We never knew. As the years went by, my siblings ate less and less with us, and my father stopped going to the living room. He simply settled into the kitchen table and resolutely drank, and smoked, without the newspaper while I ate. In the late 1960’s it was usually just my mother cooking, me, and my father – who was never again a happy drunk. Things were not turning out the way he thought they would.
Our parent’s friends dwindled in those years as my father’s drunkenness often precluded friendships, for him and my mother. The children had few, if any, friends as there were no activities to share, at our home or to go to.
When all five of us were under one roof between 1955 and 1965 our life together was a binary. House Devil living within our home and Street Angel social presence. Never the twain shall meet. Or not for long.
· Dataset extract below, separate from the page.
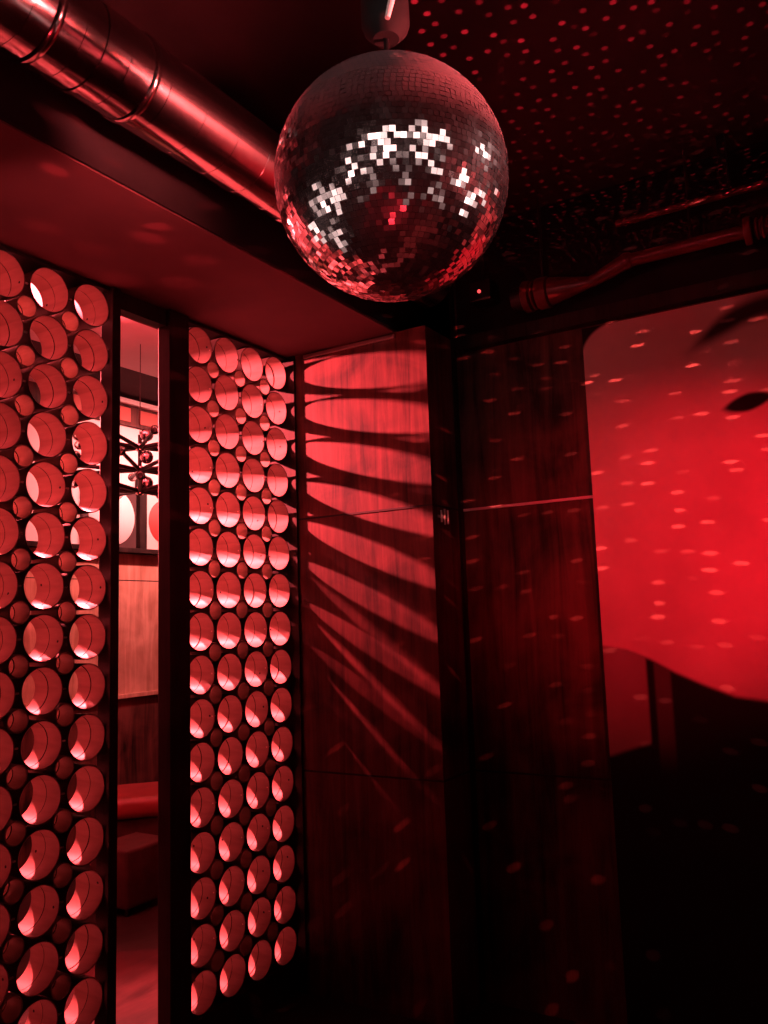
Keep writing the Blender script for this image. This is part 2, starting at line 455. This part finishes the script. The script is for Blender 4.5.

The decade from age six through seventeen saw me left increasing alone, as my parents coped. The odd reality was that by the time I left for college, I had never touched a drug, cigarette of any kind, not even a sip of alcohol. I had not kissed anyone (well, one furtive attempt in a cloak room, with no response). I never had worn blue jeans, sunglasses, or tassel loafers – let alone the Nehru Jacket my brother spent his hard-earned money on, worn only once (while the Beatles Album that made it “cool”). Tattoos were only for those in the armed forces or Merchant Marines. I had been captain of the high school football team, but not a jock. I was captain of the “Its Academic” TV show quiz team but not a nerd. I played Nathan Detroit in our Senior Play of “Guys and Dolls” but I was not artsy. I was Class President but not political. I was Editor of the school newspaper, but not a writer. I had taken college courses but was not an intellectual. In short, my effort was to survive, by any means necessary. Ever since I had been 4 or 5.
The memories of that decade between sentience and high school’s end are both incidental and instantly accessed. In recounting them, they are as alive as they were when they were etched into some recess of my history.
Great that you threw yourself into your High School activities – your safe space – where you could shine!
It seems like the point of this short piece is that you were a real Renaissance Man, not easy to categorize or define as being one thing or another; which is a good thing!
Thanks for sharing. What doesn’t kill is makes us stronger.
The ability to float between social groups while contributing and remaining humble, is about as rare as finding a generalist aware of, and sincerely interested in, almost any topic a client or colleague might raise during the course of designing a a project.
Nothing learned or understood is never fully useless.